Dick Allen was a seven-time All-Star, the 1964 National League Rookie of the Year, and the 1972 American League MVP. He won two home run titles, led his league in on-base percentage twice and OPS four times.
One of the best hitters in baseball in the late 1960s and early 1970s, the main reason that Allen isn’t in the Hall of Fame is institutional racism. Despite a statistical profile that puts him just below the average Hall of Fame third baseman, Allen never received more than 18.9 percent of the vote on the BBWAA ballot between 1983 and 1997.
Why? William C. Kashatus tackled the issue in 2005 for Origins: Current Events in Historical Perspective, a joint project of the history departments at Ohio State and Miami University.
“When Allen was involved in a brawl (in 1965) with Frank Thomas, a popular white veteran, he was ordered by his manager not to discuss the incident with the press. The veteran was subsequently traded. Years later it was revealed that Thomas had been aiming racial slurs to many of his black teammates [and the fight between Thomas and Allen is generally agreed to have started because of a racist remark by Thomas]. But the Philadelphia fans blamed Allen for the incident.
“They booed him every night, threw pennies, bolts and beer bottles at him, and sent him hate mail. Sportswriters launched their own assault, portraying the beleaguered star as a malcontent who expected special treatment.”
The kind of “special treatment” that Allen wanted was being called Dick, while the Phillies insisted on using “Richie,” which was how it appeared on his early baseball cards. “To be truthful with you, I’d like to be called Dick. I don’t know how the Richie started. My name is Richard and they called me Dick in the minor leagues,” Allen said in 1964. “It makes me sound like I’m 10 years old.

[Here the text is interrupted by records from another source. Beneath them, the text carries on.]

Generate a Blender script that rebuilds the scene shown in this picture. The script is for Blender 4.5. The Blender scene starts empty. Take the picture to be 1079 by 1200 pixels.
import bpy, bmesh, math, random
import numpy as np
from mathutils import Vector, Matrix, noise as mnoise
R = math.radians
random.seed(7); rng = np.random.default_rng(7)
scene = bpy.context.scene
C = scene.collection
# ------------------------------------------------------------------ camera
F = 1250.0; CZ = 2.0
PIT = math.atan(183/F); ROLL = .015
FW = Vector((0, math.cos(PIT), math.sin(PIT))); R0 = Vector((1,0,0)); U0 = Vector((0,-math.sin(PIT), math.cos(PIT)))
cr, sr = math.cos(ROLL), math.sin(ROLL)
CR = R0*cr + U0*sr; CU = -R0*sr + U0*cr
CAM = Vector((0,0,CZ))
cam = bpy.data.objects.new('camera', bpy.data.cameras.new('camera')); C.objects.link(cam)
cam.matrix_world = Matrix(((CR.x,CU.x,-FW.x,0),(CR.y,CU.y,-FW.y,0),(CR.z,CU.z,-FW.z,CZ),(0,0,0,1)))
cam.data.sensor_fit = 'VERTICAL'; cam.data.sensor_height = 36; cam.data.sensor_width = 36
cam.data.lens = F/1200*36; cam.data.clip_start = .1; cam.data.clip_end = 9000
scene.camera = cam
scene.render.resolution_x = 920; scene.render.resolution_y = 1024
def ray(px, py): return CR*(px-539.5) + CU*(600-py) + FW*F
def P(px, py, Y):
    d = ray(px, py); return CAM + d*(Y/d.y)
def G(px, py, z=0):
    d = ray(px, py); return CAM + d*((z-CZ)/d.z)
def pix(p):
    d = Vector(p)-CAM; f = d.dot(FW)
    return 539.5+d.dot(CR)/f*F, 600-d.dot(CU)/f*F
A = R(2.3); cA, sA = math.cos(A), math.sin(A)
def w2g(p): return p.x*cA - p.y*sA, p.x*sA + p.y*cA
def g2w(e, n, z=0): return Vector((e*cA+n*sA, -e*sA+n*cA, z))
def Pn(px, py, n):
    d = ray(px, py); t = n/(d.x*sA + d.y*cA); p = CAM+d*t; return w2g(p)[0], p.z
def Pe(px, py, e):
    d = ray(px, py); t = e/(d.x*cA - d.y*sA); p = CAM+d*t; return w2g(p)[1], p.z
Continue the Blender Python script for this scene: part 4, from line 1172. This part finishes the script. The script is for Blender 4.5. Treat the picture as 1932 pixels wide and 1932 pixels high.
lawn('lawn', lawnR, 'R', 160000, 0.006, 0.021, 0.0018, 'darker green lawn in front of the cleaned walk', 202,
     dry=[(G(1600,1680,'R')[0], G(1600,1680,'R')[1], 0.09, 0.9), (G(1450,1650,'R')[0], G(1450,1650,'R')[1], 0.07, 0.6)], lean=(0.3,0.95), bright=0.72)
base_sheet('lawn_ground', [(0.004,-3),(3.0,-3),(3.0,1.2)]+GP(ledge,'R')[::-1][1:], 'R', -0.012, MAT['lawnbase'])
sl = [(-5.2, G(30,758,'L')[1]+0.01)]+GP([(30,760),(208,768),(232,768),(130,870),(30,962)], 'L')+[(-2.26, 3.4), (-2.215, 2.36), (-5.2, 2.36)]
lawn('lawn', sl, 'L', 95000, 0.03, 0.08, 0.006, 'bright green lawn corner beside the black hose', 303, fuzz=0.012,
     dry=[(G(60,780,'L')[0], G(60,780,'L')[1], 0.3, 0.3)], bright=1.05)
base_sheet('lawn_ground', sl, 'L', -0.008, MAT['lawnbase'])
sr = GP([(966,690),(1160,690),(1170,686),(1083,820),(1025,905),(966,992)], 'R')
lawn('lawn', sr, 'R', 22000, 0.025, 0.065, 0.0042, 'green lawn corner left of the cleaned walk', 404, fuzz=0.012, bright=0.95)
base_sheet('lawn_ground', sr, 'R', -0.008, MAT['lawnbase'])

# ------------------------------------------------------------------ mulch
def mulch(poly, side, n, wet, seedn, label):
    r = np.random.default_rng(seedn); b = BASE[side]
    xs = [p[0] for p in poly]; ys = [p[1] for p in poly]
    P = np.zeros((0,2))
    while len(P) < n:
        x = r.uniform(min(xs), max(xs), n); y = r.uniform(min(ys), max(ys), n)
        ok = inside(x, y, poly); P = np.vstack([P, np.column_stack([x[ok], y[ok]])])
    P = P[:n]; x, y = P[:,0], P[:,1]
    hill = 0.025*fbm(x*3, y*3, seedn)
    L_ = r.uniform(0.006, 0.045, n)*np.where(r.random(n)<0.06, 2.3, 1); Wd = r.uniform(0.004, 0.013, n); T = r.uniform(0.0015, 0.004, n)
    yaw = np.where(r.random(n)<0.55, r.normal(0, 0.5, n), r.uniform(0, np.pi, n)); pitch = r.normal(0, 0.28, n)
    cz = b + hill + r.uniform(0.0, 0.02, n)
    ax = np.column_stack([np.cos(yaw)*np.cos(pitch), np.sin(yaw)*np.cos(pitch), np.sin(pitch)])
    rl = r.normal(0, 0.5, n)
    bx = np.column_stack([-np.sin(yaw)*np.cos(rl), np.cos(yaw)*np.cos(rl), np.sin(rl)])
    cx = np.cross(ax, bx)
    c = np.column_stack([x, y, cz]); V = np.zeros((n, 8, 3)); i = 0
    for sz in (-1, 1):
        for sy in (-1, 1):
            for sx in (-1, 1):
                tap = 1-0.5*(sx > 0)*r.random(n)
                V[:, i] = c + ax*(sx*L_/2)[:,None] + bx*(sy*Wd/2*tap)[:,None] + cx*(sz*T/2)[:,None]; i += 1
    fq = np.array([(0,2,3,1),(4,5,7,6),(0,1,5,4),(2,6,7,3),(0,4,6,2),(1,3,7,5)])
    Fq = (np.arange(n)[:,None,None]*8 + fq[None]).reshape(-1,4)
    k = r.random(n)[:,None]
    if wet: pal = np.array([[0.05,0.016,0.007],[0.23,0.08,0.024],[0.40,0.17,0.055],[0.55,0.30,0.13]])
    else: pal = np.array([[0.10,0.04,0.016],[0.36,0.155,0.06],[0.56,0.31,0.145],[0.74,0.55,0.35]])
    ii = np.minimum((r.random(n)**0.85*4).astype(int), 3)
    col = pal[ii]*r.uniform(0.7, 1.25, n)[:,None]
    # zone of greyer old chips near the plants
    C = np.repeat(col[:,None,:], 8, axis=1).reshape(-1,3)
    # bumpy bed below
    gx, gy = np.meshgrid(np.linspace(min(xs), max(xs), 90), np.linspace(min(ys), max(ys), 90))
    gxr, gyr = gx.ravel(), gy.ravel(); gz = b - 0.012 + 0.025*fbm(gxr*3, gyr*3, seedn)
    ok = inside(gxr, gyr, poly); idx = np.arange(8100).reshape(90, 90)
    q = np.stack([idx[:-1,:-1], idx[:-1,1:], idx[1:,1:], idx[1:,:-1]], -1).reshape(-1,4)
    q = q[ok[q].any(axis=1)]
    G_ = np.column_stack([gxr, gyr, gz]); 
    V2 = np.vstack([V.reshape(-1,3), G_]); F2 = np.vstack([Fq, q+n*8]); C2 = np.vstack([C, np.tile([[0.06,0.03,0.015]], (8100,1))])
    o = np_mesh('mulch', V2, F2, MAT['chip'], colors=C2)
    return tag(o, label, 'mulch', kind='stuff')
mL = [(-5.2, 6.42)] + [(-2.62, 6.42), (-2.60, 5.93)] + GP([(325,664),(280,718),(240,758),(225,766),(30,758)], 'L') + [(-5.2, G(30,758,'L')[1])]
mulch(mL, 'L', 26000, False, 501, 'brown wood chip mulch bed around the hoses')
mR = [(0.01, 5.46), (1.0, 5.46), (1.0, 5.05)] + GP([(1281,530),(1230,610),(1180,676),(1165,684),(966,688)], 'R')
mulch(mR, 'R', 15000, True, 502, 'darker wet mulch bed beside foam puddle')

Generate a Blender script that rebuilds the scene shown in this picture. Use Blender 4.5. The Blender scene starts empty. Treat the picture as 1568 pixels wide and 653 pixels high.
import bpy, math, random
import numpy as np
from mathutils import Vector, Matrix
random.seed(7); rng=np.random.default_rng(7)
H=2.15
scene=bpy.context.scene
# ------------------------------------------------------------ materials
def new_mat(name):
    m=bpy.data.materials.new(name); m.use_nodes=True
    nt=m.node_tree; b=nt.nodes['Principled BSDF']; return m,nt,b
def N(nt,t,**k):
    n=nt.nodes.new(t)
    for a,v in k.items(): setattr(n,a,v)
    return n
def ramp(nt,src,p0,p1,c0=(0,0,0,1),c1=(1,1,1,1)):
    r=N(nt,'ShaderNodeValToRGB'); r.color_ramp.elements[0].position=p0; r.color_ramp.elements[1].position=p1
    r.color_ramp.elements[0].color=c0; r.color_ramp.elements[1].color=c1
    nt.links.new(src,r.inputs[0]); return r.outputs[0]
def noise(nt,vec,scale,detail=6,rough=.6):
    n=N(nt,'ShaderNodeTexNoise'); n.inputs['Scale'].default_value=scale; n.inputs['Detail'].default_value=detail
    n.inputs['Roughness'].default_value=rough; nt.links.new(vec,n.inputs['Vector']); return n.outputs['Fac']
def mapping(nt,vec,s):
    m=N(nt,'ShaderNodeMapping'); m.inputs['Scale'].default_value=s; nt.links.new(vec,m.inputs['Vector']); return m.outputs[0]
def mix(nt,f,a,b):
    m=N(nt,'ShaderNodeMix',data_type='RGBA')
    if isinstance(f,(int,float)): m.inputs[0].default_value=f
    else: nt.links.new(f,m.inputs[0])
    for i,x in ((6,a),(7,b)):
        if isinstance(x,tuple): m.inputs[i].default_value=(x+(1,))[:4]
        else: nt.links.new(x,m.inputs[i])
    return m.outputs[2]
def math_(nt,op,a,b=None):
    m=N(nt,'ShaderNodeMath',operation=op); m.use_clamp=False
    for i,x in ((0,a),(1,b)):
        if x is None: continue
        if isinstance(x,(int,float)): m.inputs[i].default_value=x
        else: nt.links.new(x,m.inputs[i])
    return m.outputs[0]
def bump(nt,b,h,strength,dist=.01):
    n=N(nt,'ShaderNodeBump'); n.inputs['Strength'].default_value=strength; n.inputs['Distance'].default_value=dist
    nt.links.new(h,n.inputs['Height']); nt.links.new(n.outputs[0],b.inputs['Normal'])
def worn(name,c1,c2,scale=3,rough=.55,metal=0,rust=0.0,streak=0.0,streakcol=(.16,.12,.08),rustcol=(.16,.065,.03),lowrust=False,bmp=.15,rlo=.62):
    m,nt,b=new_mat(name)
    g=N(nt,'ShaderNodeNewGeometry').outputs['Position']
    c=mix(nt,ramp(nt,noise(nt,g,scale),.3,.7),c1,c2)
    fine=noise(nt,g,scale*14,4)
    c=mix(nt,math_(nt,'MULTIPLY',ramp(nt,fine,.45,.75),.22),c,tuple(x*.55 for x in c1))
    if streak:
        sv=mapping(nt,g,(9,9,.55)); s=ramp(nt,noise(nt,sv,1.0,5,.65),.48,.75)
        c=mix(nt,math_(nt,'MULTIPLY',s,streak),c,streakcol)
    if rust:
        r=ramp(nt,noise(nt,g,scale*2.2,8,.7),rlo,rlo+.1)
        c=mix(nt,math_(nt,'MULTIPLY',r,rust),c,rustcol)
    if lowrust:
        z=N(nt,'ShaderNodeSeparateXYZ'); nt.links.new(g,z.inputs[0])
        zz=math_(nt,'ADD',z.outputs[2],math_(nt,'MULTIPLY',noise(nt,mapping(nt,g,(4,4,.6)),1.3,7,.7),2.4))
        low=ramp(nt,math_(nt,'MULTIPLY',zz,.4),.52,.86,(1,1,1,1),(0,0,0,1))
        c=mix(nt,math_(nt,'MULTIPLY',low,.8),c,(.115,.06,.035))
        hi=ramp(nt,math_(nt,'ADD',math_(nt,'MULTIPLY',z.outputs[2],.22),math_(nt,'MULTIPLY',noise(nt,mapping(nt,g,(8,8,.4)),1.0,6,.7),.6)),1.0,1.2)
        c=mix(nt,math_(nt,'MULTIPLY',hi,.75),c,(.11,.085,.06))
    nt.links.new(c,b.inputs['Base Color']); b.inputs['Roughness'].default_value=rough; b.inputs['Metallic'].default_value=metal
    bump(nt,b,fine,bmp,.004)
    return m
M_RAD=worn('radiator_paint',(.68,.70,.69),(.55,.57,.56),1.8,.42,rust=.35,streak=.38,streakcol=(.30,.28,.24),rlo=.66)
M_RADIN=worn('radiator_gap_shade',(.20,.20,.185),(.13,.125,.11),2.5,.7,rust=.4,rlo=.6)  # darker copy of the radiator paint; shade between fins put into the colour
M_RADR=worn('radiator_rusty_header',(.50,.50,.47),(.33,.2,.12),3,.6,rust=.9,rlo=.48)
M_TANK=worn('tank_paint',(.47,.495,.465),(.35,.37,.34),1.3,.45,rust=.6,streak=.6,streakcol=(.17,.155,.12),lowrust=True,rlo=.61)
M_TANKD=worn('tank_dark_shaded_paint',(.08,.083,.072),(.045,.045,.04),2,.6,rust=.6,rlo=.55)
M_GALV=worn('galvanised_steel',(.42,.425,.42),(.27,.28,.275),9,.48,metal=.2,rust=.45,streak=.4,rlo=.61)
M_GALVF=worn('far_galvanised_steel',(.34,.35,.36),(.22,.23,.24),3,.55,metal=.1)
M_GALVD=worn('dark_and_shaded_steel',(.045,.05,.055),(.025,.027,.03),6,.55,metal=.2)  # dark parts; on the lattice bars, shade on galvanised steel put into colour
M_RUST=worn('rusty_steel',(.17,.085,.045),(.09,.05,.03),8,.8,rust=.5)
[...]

I’m 22.”

They kept calling him “Richie” for another two years, and Allen wound up wearing his batting helmet in the field to protect himself from the various things fans threw at him from the stands. When Allen finally got his wish to be traded out of Philadelphia in 1969, part of the Phillies’ return was Curt Flood, whose refusal to report was largely about challenging the reserve clause and the belief that he shouldn’t have to go to a team against his will, but also about the racism of the City of Brotherly Love.
Today, Dick Allen is 78, and next month, on the 57th anniversary of his major league debut, the Phillies will drop their longstanding policy of only retiring the numbers of Hall of Famers to honor him and take his No. 15 out of circulation. They also plan to have a ceremony next year when fans can attend and finally give Allen at least some of the recognition he deserves.
There’s a cynical reading of this that the Phillies are merely clearing the way to retire Chase Utley’s number if the Philadelphia demigod never makes it to Cooperstown, but really, the Phillies could have retired Utley’s number without retiring Allen’s and not gotten much, if any, blowback about it. So, credit the Phillies for getting it right here, and making Allen their first non-Hall of Famer (he still could and should eventually get in through the veterans committee) to have his number retired.
Honoring Allen now does not erase what he endured during his years with the Phillies, or that he came to be known as a troublemaker because he wanted to be treated with a basic level of humanity. It does not absolve the Phillies of the self-inflicted burden of historic racial problems. It does provide a chance to revisit that legacy, to deal with it, and to properly acknowledge the greatness of a player who deserved better when he was with the team, and in the way he’s been viewed for the last half a century. And all the better that Allen is still alive to receive the recognition that he so justly deserves.